Checksum and Integrity
A checksum field provides optional integrity checking for the header and data, and includes a pseudo-header derived from the IP layer (source and destination IP addresses, protocol, and UDP length) so that misdelivered or misrouted datagrams are likely to be detected. In the original specification for the IPv4 environment, a checksum value of zero can be used to indicate that no checksum is present, making the checksum optional for performance-sensitive uses. The RFC specifies that receivers should discard datagrams that fail validation checks such as header length or checksum mismatches.

Interaction with IP and Fragmentation
UDP relies on IP for addressing, routing, and fragmentation. When a UDP datagram exceeds the network's maximum transmission unit, IP fragmentation and reassembly handle splitting and reconstituting the packet; UDP itself places no additional constraints on fragmentation. Because UDP is stateless, it receives whatever fragment reassembly IP provides and then processes the reassembled datagram or drops it if reassembly fails.
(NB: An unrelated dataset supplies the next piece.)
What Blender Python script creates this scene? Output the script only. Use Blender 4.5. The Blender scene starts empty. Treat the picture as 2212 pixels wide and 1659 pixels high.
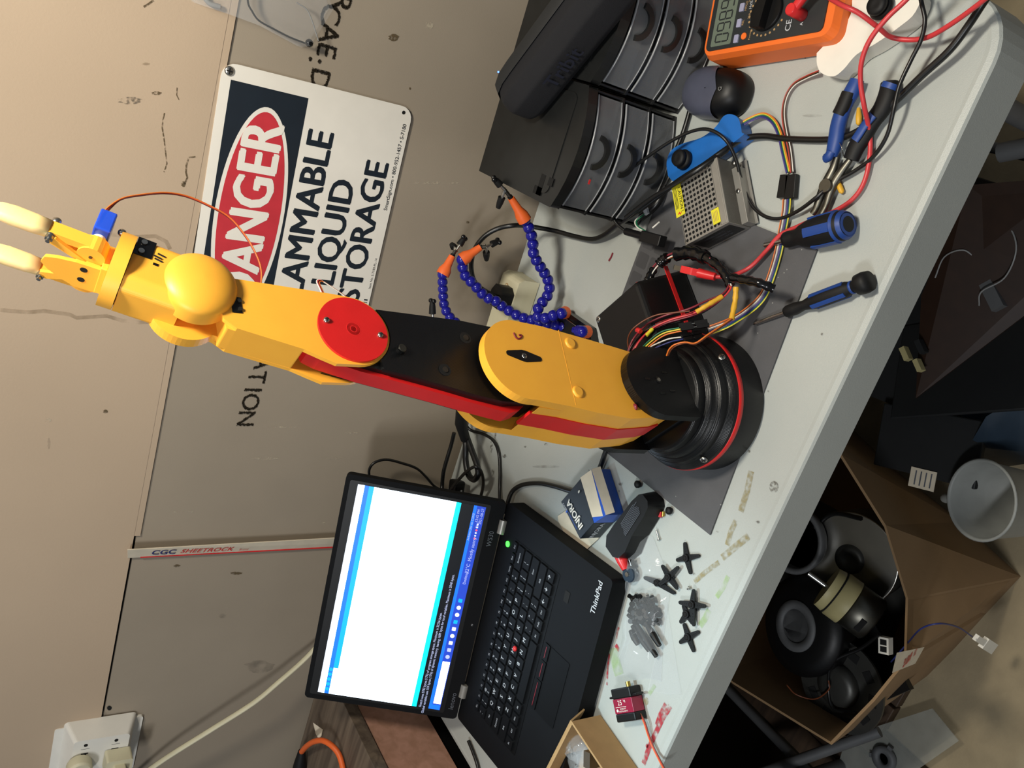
import bpy, math, random
from mathutils import Matrix, Vector as V
random.seed(7)
S = bpy.context.scene
COL = S.collection
PI = math.pi
# ------------------------------------------------------------------ camera
FPX, WPX, HPX = 1790.14, 2212, 1659
CAM = V((0.37399264, -1.08150934, 1.49771666))
def _rod(r):
    v = V(r); return Matrix.Rotation(v.length, 3, v.normalized())
RC = _rod((-0.5898, -0.2001, 0.4146)) @ Matrix(((0, 1, 0), (0, 0, -1), (-1, 0, 0)))
cd = bpy.data.cameras.new('camera'); co = bpy.data.objects.new('camera', cd); COL.objects.link(co)
co.matrix_world = Matrix.Translation(CAM) @ RC.to_4x4()
cd.sensor_width = 36; cd.lens = FPX / WPX * 36; cd.clip_start = .02
S.camera = co
# ------------------------------------------------------------------ world, lamps, exposure
S.view_settings.view_transform = 'Standard'; S.view_settings.look = 'None'
S.view_settings.gamma = 1; S.view_settings.use_curve_mapping = False
S.view_settings.exposure = 0.0
w = bpy.data.worlds.new('world'); S.world = w; w.use_nodes = True
w.node_tree.nodes['Background'].inputs[0].default_value = (.78, .88, 1, 1)
w.node_tree.nodes['Background'].inputs[1].default_value = .16
def lamp(name, loc, tgt, size, sy, power, col):
    l = bpy.data.lights.new(name, 'AREA'); l.shape = 'RECTANGLE'; l.size = size; l.size_y = sy
    l.energy = power; l.color = col
    o = bpy.data.objects.new(name, l); COL.objects.link(o); o.location = loc
    o.rotation_euler = (V(tgt) - V(loc)).to_track_quat('-Z', 'Y').to_euler()
lamp('ceiling_lamp', (.50, -.62, 1.92), (.2, -.38, .9), .15, .15, 11.8, (1, .93, .80))
lamp('shop_light', (-.55, -1.75, 2.25), (-.1, -.5, .5), .6, .15, 15, (.96, .98, 1))
sl = bpy.data.lights.new('table_fill_spot', 'SPOT'); sl.energy = 36; sl.color = (.70, .92, 1); sl.spot_size = math.radians(34); sl.spot_blend = 1; sl.shadow_soft_size = .04  # added cool fill spot, no fixture behind it; brightens the front-left tabletop
so = bpy.data.objects.new('table_fill_spot', sl); COL.objects.link(so); so.location = (-.34, -.40, 1.85)
so.rotation_euler = (V((-.26, -.53, .74)) - so.location).to_track_quat('-Z', 'Y').to_euler()
# ------------------------------------------------------------------ pixel rays -> real places
def ray(x, y): return (RC @ V(((x - WPX / 2) / FPX, -(y - HPX / 2) / FPX, -1))).normalized()
def atz(x, y, z): d = ray(x, y); return CAM + d * ((z - CAM.z) / d.z)
def aty(x, y, Y): d = ray(x, y); return CAM + d * ((Y - CAM.y) / d.y)
T = .74
# ------------------------------------------------------------------ materials
def lin(c):
    c = c / 255; return c / 12.92 if c <= .04045 else ((c + .055) / 1.055) ** 2.4
def rgb(h): return (lin(int(h[0:2], 16)), lin(int(h[2:4], 16)), lin(int(h[4:6], 16)), 1)
LAY = {'yellow': .06, 'red_print': .08, 'black_print': .3, 'blue_print': .1}
def mat(name, h, rough=.5, metal=0, var=.08, vs=40, bump=0, bs=300, spec=.5, emit=0, alpha=1, trans=0, layers=0, sss=0):
    m = bpy.data.materials.new(name); m.use_nodes = True
    nt = m.node_tree; N = nt.nodes; L = nt.links; b = N['Principled BSDF']
    c = rgb(h)
    tc = N.new('ShaderNodeTexCoord')
    nz = N.new('ShaderNodeTexNoise'); nz.inputs['Scale'].default_value = vs; nz.inputs['Detail'].default_value = 4
    L.new(tc.outputs['Object'], nz.inputs['Vector'])
    rp = N.new('ShaderNodeValToRGB')
    rp.color_ramp.elements[0].position = .3; rp.color_ramp.elements[1].position = .7
    rp.color_ramp.elements[0].color = (c[0] * (1 - var), c[1] * (1 - var), c[2] * (1 - var), 1)
    rp.color_ramp.elements[1].color = (min(1, c[0] * (1 + var)), min(1, c[1] * (1 + var)), min(1, c[2] * (1 + var)), 1)
    L.new(nz.outputs['Fac'], rp.inputs['Fac']); L.new(rp.outputs['Color'], b.inputs['Base Color'])
    b.inputs['Roughness'].default_value = rough; b.inputs['Metallic'].default_value = metal
    b.inputs['Specular IOR Level'].default_value = spec
    b.inputs['Alpha'].default_value = alpha; b.inputs['Transmission Weight'].default_value = trans
    if sss: b.inputs['Subsurface Weight'].default_value = sss; b.inputs['Subsurface Radius'].default_value = (.01, .006, .003); b.inputs['Subsurface Scale'].default_value = 1
    if emit:
        b.inputs['Emission Color'].default_value = c; b.inputs['Emission Strength'].default_value = emit
    if bump:
        n2 = N.new('ShaderNodeTexNoise'); n2.inputs['Scale'].default_value = bs; n2.inputs['Detail'].default_value = 3
        L.new(tc.outputs['Object'], n2.inputs['Vector'])
        bp = N.new('ShaderNodeBump'); bp.inputs['Strength'].default_value = bump; bp.inputs['Distance'].default_value = .001
        L.new(n2.outputs['Fac'], bp.inputs['Height']); L.new(bp.outputs['Normal'], b.inputs['Normal'])
    if layers:
        wv = N.new('ShaderNodeTexWave'); wv.bands_direction = 'Z'; wv.inputs['Scale'].default_value = layers
        wv.inputs['Distortion'].default_value = .6; wv.inputs['Detail'].default_value = 1
        L.new(tc.outputs['Object'], wv.inputs['Vector'])
        bp = N.new('ShaderNodeBump'); bp.inputs['Strength'].default_value = LAY.get(name, .2); bp.inputs['Distance'].default_value = .0006
        L.new(wv.outputs['Fac'], bp.inputs['Height']); L.new(bp.outputs['Normal'], b.inputs['Normal'])
    return m
def wood(name, h1, h2, rough=.6, sc=6, axis=0):
    m = mat(name, h1, rough); nt = m.node_tree; N = nt.nodes; L = nt.links; b = N['Principled BSDF']
    tc = N.new('ShaderNodeTexCoord'); mp = N.new('ShaderNodeMapping')
    s = [30, 30, 30]; s[axis] = 2.0; mp.inputs['Scale'].default_value = s
    nz = N.new('ShaderNodeTexNoise'); nz.inputs['Scale'].default_value = sc / 3; nz.inputs['Detail'].default_value = 6; nz.inputs['Distortion'].default_value = .6
    rp = N.new('ShaderNodeValToRGB'); rp.color_ramp.elements[0].position = .35; rp.color_ramp.elements[1].position = .65
    rp.color_ramp.elements[0].color = rgb(h2); rp.color_ramp.elements[1].color = rgb(h1)
    L.new(tc.outputs['Object'], mp.inputs['Vector']); L.new(mp.outputs['Vector'], nz.inputs['Vector'])
    L.new(nz.outputs['Fac'], rp.inputs['Fac']); L.new(rp.outputs['Color'], b.inputs['Base Color'])
    return m
def decal(name, h, a=.8, sc=120, lo=.4, hi=.6, rough=.5):      # worn ink or dirt with ragged cover
    m = mat(name, h, rough); nt = m.node_tree; N = nt.nodes; L = nt.links; b = N['Principled BSDF']
    tc = N.new('ShaderNodeTexCoord'); nz = N.new('ShaderNodeTexNoise'); nz.inputs['Scale'].default_value = sc; nz.inputs['Detail'].default_value = 5
    rp = N.new('ShaderNodeValToRGB'); rp.color_ramp.elements[0].position = lo; rp.color_ramp.elements[1].position = hi
    rp.color_ramp.elements[0].color = (0, 0, 0, 1); rp.color_ramp.elements[1].color = (a, a, a, 1)
    L.new(tc.outputs['Object'], nz.inputs['Vector']); L.new(nz.outputs['Fac'], rp.inputs['Fac']); L.new(rp.outputs['Color'], b.inputs['Alpha'])
    return m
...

Error Handling and Robustness
UDP intentionally avoids complex error recovery mechanisms. If delivery fails, no automatic retransmission occurs. The protocol recommends that applications implement their own error detection, retransmission policies, or application-level acknowledgments when needed. Certain ICMP messages from the network may be delivered to the sender to indicate unreachable destinations or other network errors, but these are external to UDP's core behavior and optional for applications to interpret.

Use Cases and Design Rationale
UDP's simplicity makes it well suited for time-sensitive or lightweight transactions such as DNS queries, streaming media, real-time interactive applications, and simple request/response protocols. The modest header size reduces processing and bandwidth overhead, and the lack of connection state simplifies server design and scalability. The specification emphasizes that UDP is a tool for application designers: when guaranteed delivery or ordering is essential, higher-level protocols or application logic must add those features atop UDP or use alternative transport services.